Monday, March 26, 2012

See what happens? A little fanfare and we all pass out.


G'morning, folks, from the Bibliomanse, where it's a nippy 10 degrees and there's malarky in the air. Okay, fine: Malarky in the air, and maybe (sigh) a touch of influenza. There're just 6 measly days till AK's launch at the People's Co-op in Vancouver! It's Sunday afternoon between 3 and 6. That's April 1st, for those of you too congested to count, and it's after noon, which means all Fool's Day hijinks will be over and done with. Ain't nobody putting saran wrap on the toilets of the People's Co-op while AK's in the house. No sir. Really. No pranks. We promise.

Ahem.

April 1st also means we'll be (oh bliss!) kicking off National Poetry Month. I thought I'd set the stage with a little vignette that ran Saturday in the Kingston Whig Standard, and which features our own David Helwig in its listing of local literati.

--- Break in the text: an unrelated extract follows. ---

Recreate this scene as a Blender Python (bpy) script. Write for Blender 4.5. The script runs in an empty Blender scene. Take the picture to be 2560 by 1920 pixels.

Be warned: it's not an anecdote for the faint-of-heart. Or the pregnant. Or anyone who dislikes loud noises. Helwig, the article notes, was hired at Queen's by George Whalley, who was (apart from a poet) a secret intelligence agent; prior to Whalley Kingston's poetic eccentric-par-excellence was Wallace Havelock Robb. And Robb? Well ...
Robb dressed in robes and struck a ceremonial bell on his property on Abbey Dawn Road when a poet or a pregnant woman came to visit. A visiting Montreal poet died within minutes of striking the bell.

Al Purdy also stopped by but (it seems) was not so easily felled.

A lesson for the ages, folks. Be careful when the trumpets sound. And keep an eye out for David Helwig's translations of Chekhov, which (appropriately enough for spring) are called About Love, and on whose illustrations Seth is now hard at work. It'll be a beaut!